__SUPPLIED MATERIAL__:
====

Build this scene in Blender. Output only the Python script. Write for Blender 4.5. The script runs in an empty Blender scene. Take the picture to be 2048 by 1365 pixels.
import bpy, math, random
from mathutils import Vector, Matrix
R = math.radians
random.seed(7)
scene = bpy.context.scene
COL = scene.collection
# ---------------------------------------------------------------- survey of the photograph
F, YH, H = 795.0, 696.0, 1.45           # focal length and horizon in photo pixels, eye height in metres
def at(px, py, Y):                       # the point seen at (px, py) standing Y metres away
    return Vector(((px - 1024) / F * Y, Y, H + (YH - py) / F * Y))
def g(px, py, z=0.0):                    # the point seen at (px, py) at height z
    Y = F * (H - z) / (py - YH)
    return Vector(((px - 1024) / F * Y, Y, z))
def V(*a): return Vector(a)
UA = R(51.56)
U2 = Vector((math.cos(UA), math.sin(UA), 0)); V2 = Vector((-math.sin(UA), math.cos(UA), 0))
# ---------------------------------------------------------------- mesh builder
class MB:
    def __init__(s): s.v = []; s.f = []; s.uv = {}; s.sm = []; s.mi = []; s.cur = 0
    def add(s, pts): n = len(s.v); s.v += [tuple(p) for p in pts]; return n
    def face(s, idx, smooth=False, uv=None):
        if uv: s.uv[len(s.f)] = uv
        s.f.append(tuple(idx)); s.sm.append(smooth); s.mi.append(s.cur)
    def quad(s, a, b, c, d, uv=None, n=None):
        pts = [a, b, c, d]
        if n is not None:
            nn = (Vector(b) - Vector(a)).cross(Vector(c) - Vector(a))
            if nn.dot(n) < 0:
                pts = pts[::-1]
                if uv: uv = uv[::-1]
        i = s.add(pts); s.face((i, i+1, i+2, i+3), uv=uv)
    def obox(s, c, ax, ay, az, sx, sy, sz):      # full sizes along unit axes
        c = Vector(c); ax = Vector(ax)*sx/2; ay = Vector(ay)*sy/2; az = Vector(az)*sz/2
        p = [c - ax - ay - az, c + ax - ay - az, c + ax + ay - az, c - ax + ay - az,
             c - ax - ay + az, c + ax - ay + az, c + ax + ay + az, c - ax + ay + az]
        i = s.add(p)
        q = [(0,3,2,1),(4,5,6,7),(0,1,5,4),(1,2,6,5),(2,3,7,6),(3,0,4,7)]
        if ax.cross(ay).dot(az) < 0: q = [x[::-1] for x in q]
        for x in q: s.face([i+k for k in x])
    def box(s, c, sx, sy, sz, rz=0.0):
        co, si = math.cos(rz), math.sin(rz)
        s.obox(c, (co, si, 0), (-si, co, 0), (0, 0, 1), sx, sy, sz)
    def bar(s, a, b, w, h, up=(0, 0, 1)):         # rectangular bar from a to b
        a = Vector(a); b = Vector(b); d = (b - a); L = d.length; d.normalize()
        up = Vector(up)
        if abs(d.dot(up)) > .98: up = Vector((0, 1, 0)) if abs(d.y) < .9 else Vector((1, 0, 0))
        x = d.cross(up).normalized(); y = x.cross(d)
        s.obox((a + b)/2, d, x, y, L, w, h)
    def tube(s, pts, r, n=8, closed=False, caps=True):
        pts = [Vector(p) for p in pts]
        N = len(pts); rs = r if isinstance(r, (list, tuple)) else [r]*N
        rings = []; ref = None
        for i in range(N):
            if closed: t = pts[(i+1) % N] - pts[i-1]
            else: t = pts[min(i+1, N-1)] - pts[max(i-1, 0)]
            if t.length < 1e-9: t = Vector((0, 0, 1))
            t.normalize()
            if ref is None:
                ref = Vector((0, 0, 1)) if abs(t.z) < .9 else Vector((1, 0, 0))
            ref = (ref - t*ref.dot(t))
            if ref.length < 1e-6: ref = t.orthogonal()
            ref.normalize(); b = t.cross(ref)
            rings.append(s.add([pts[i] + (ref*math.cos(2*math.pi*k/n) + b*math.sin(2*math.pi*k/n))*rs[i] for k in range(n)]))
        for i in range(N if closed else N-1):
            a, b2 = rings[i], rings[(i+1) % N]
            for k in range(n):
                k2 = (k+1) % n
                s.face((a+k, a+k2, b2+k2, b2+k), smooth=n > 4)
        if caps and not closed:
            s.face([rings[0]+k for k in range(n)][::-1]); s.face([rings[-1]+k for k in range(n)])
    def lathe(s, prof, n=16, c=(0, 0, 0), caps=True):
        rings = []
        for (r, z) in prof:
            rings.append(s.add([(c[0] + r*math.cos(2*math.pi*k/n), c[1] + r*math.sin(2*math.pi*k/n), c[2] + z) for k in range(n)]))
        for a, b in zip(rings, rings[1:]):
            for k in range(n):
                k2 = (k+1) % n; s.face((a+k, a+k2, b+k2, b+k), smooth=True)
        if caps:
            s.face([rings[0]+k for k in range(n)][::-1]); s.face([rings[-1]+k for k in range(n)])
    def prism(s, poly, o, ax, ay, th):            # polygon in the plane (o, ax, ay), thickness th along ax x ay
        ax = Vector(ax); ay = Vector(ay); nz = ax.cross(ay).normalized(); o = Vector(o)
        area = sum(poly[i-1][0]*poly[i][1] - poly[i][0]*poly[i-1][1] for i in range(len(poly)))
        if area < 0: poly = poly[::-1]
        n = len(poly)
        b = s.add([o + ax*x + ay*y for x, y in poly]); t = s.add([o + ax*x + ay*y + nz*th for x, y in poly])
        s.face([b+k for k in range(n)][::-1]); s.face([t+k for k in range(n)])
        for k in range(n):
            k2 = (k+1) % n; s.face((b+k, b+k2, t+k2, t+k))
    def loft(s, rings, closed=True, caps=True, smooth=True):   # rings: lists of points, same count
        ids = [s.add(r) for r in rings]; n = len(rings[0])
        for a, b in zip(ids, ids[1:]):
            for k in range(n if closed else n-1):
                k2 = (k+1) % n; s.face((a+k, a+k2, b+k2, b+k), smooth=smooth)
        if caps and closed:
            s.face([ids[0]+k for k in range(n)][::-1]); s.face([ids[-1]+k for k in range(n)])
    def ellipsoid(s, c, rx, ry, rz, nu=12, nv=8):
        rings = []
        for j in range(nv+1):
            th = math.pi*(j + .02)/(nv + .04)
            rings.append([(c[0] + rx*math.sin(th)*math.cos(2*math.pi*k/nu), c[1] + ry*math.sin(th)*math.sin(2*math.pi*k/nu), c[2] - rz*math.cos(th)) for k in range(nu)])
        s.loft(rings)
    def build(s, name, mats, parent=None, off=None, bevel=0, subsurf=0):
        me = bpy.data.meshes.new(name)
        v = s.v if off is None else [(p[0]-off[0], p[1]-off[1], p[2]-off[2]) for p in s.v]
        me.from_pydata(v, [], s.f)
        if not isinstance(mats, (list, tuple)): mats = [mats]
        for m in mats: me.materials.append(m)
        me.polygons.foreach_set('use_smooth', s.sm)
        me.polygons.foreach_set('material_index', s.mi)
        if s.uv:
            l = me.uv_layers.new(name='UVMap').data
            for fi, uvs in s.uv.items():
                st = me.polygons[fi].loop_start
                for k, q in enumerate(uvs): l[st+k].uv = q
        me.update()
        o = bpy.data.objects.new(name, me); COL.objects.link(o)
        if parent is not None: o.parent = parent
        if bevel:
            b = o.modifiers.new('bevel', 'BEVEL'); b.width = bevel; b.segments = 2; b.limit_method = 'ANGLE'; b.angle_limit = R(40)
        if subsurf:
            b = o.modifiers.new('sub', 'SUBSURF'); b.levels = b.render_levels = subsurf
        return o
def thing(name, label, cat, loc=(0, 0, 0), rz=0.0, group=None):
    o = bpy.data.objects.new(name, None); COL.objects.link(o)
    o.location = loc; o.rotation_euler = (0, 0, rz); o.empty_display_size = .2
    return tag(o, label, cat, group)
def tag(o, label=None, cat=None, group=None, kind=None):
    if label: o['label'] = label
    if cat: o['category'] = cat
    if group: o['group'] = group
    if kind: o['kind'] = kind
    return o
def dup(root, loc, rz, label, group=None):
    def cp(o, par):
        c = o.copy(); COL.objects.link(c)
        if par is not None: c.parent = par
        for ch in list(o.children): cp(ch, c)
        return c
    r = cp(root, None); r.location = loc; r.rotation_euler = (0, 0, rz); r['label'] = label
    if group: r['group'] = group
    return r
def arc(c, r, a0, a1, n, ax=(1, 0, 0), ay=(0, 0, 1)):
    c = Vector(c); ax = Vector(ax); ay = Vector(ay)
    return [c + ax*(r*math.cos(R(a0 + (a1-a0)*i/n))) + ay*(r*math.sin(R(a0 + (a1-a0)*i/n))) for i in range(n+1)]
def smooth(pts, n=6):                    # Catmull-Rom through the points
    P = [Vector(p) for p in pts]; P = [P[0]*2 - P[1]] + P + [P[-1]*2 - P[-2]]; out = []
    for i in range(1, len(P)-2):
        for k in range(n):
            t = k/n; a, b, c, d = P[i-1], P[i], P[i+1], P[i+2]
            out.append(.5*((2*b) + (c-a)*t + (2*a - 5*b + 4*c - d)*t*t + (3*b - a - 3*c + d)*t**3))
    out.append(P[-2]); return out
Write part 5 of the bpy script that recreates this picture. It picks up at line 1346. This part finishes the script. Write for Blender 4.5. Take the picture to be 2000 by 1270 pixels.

====

Examine the data above and state how many of its lines contain the word "scene", with no further remarks.

3